* Exercise prompt:
From the listing, collect all lines containing the word "with".

§ §

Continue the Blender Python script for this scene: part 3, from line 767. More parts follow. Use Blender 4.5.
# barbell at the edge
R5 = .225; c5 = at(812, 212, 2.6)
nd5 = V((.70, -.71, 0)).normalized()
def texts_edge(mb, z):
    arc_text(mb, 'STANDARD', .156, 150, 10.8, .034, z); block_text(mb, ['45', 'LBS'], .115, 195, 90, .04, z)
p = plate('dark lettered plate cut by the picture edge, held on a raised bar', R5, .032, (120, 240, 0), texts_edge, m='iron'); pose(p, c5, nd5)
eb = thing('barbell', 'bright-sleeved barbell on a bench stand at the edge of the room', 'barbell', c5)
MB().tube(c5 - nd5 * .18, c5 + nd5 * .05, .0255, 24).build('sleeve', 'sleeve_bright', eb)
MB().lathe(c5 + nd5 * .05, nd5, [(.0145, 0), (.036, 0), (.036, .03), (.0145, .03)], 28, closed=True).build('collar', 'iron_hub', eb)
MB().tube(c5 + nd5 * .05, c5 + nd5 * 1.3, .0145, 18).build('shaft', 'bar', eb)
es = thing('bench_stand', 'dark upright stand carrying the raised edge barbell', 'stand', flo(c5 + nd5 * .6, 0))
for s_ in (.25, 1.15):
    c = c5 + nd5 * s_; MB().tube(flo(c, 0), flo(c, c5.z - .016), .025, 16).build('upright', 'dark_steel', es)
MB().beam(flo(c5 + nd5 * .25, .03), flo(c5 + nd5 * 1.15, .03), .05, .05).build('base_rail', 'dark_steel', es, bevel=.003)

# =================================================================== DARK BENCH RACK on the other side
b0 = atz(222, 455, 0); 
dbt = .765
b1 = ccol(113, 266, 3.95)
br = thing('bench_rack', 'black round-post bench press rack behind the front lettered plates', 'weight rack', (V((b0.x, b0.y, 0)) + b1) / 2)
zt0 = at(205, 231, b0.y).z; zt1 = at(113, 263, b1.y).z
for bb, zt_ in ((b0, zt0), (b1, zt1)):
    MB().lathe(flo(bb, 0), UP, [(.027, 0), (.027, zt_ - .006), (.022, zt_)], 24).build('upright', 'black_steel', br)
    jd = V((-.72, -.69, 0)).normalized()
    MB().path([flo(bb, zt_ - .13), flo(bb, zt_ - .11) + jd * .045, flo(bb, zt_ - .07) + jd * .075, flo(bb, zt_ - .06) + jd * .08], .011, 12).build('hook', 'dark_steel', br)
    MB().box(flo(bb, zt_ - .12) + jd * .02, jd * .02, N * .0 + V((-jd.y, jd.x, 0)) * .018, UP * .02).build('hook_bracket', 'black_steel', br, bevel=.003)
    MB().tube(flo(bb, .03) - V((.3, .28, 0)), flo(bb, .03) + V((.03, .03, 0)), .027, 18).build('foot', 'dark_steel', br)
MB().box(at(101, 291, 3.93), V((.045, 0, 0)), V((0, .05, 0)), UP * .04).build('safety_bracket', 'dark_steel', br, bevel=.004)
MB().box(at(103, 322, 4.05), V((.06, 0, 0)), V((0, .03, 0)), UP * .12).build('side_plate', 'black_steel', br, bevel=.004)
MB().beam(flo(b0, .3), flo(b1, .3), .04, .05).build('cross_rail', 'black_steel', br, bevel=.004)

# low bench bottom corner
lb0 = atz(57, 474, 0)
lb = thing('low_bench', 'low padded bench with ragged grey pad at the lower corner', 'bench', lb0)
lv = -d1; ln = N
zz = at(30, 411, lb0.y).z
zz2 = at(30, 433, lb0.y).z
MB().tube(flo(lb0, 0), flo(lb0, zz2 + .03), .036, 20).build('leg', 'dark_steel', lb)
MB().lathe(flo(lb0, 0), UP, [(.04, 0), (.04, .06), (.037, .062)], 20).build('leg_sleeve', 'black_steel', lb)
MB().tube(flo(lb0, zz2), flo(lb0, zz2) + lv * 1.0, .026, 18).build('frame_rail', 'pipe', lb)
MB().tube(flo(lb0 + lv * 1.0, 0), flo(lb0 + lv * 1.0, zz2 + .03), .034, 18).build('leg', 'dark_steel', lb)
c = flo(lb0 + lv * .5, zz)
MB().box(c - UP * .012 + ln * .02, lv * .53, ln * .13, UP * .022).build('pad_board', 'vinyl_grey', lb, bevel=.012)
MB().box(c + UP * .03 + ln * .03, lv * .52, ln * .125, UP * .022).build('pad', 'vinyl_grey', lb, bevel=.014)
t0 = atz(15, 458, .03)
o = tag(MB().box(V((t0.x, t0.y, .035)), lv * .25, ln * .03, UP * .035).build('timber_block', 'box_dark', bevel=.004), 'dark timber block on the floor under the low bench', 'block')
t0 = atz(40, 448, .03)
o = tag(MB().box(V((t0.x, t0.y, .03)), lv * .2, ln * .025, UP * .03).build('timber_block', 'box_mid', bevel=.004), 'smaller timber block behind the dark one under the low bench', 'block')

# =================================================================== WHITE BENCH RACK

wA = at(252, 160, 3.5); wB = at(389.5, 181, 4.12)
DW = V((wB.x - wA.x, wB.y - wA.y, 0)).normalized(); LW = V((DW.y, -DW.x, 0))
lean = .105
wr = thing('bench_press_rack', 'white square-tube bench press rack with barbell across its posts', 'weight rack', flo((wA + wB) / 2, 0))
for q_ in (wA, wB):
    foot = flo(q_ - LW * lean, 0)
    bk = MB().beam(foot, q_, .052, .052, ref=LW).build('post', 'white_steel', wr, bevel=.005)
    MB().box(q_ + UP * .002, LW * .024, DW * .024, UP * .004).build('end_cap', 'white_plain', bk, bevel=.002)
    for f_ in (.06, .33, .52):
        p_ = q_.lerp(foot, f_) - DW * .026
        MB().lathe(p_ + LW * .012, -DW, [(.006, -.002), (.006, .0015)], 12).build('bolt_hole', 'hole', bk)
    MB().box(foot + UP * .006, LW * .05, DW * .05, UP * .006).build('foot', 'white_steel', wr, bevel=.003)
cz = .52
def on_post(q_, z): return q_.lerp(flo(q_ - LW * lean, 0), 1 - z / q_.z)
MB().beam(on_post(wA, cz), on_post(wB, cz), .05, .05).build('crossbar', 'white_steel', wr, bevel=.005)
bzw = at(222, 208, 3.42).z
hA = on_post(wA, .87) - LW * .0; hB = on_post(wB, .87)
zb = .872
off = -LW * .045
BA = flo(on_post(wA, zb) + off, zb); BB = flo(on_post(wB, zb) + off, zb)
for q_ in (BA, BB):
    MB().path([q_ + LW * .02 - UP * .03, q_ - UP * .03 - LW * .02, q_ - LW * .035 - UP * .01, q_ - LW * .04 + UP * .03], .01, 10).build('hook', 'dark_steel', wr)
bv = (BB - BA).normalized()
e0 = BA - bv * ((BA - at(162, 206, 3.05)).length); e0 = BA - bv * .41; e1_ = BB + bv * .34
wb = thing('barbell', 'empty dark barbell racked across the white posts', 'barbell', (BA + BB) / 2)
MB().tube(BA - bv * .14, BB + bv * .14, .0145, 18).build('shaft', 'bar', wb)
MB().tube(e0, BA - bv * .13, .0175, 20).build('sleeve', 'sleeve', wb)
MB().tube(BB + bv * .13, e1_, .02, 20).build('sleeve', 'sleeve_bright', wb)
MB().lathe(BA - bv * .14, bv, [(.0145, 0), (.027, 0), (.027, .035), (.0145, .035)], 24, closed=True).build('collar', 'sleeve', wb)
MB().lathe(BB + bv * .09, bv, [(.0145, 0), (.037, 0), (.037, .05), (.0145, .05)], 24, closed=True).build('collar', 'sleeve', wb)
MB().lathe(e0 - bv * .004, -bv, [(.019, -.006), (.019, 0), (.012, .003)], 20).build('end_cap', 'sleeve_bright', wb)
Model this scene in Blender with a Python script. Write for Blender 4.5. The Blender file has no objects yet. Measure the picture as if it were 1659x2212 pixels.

§ §

* Task result:
lb = thing('low_bench', 'low padded bench with ragged grey pad at the lower corner', 'bench', lb0)
wr = thing('bench_press_rack', 'white square-tube bench press rack with barbell across its posts', 'weight rack', flo((wA + wB) / 2, 0))
Model this scene in Blender with a Python script. Write for Blender 4.5. The Blender file has no objects yet. Measure the picture as if it were 1659x2212 pixels.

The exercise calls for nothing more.